__The problem__.
Return, exactly as written, the lines from the one containing "The Blender Python" through the one containing "return (tens[t-2][:-1] +", with both ends included.

>> start Exercise data

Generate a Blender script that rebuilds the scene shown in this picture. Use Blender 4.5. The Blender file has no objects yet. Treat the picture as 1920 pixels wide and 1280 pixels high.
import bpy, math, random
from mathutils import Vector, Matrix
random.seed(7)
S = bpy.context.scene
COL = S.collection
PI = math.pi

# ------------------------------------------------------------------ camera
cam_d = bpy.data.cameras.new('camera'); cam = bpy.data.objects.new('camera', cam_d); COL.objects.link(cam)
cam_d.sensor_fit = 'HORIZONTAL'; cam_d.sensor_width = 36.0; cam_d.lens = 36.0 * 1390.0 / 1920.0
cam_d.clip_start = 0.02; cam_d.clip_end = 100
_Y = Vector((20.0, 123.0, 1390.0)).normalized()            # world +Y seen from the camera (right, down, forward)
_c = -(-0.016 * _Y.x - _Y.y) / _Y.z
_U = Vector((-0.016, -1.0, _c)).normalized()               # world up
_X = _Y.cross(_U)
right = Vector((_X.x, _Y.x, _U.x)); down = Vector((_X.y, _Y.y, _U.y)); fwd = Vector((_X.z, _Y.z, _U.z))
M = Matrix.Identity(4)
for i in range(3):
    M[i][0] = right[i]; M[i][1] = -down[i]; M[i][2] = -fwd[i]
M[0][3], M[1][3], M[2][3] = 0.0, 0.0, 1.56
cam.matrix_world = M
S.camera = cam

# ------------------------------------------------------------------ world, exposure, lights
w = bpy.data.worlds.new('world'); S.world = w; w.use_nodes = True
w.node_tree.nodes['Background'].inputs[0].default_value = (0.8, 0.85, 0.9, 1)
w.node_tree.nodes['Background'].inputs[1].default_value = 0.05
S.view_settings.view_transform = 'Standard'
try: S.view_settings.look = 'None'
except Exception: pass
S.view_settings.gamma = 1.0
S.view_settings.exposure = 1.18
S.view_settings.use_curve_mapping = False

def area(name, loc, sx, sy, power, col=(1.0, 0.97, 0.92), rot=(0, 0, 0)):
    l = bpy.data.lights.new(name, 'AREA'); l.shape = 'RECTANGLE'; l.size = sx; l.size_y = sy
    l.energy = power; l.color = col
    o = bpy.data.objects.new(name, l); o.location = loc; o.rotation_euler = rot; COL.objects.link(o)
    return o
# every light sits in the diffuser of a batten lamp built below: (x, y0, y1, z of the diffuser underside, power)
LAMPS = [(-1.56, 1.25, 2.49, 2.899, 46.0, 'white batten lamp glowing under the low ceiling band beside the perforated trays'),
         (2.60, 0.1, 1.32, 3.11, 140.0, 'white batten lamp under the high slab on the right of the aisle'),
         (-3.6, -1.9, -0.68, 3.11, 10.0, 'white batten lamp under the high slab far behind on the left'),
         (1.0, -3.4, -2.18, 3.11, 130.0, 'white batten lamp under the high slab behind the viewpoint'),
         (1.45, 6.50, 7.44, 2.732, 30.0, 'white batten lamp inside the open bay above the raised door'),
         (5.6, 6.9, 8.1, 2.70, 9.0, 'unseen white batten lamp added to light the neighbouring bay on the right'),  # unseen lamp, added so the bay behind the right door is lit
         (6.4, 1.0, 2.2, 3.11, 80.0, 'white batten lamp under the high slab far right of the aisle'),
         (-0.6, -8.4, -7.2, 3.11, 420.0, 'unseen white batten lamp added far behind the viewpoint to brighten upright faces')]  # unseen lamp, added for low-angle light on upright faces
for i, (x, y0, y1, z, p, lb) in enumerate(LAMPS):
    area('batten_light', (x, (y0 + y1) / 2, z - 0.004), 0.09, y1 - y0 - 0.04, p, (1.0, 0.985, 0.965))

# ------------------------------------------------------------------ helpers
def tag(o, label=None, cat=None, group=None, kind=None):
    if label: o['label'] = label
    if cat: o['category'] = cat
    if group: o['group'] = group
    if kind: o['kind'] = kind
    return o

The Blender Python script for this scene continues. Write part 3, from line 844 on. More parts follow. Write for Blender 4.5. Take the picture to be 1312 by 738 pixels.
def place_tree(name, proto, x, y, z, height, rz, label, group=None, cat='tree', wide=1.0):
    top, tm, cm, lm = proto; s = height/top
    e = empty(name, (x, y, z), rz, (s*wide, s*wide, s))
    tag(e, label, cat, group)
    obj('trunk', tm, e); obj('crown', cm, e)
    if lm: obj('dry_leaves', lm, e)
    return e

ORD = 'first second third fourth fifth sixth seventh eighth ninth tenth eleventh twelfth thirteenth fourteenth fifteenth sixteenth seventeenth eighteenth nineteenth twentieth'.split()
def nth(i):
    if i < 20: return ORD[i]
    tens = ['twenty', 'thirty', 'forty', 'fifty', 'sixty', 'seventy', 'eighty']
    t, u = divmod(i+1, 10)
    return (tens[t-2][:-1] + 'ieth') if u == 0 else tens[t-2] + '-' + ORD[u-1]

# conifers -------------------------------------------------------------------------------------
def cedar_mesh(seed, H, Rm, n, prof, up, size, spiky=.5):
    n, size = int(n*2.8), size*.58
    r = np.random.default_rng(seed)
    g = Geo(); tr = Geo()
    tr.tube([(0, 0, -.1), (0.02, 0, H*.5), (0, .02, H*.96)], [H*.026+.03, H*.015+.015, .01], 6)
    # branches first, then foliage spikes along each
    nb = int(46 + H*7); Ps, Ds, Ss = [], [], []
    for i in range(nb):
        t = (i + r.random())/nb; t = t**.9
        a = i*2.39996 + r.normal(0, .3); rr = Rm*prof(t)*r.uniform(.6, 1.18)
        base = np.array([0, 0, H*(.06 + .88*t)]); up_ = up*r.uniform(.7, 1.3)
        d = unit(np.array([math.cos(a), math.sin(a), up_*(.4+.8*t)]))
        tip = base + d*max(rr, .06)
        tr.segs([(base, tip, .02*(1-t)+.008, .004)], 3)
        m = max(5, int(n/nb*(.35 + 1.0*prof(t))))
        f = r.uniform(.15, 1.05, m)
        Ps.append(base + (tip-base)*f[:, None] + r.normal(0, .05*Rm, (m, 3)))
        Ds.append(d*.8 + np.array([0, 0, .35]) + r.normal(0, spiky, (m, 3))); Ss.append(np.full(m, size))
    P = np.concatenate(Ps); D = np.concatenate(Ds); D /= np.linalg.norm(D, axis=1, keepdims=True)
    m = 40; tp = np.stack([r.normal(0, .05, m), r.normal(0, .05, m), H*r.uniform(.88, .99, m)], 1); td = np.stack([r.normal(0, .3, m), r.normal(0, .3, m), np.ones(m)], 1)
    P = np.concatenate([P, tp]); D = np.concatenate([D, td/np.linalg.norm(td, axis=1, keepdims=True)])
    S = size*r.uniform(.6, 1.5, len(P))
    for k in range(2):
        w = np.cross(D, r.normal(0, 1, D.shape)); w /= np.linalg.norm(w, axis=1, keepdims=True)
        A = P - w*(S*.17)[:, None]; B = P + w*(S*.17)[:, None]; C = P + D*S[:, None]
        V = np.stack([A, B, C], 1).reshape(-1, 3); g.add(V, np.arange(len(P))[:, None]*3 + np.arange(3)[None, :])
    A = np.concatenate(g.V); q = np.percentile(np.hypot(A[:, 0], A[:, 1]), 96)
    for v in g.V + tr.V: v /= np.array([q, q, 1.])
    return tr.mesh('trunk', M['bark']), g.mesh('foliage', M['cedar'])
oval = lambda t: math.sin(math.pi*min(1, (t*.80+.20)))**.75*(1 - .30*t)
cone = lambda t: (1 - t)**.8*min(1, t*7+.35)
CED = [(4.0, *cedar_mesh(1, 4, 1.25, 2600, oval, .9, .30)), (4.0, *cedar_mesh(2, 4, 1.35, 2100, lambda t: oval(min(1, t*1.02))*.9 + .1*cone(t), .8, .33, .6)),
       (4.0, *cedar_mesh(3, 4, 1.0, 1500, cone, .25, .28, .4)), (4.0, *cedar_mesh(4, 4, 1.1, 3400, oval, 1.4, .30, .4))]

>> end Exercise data

__Written reply__.
The Blender Python script for this scene continues. Write part 3, from line 844 on. More parts follow. Write for Blender 4.5. Take the picture to be 1312 by 738 pixels.
def place_tree(name, proto, x, y, z, height, rz, label, group=None, cat='tree', wide=1.0):
    top, tm, cm, lm = proto; s = height/top
    e = empty(name, (x, y, z), rz, (s*wide, s*wide, s))
    tag(e, label, cat, group)
    obj('trunk', tm, e); obj('crown', cm, e)
    if lm: obj('dry_leaves', lm, e)
    return e

ORD = 'first second third fourth fifth sixth seventh eighth ninth tenth eleventh twelfth thirteenth fourteenth fifteenth sixteenth seventeenth eighteenth nineteenth twentieth'.split()
def nth(i):
    if i < 20: return ORD[i]
    tens = ['twenty', 'thirty', 'forty', 'fifty', 'sixty', 'seventy', 'eighty']
    t, u = divmod(i+1, 10)
    return (tens[t-2][:-1] + 'ieth') if u == 0 else tens[t-2] + '-' + ORD[u-1]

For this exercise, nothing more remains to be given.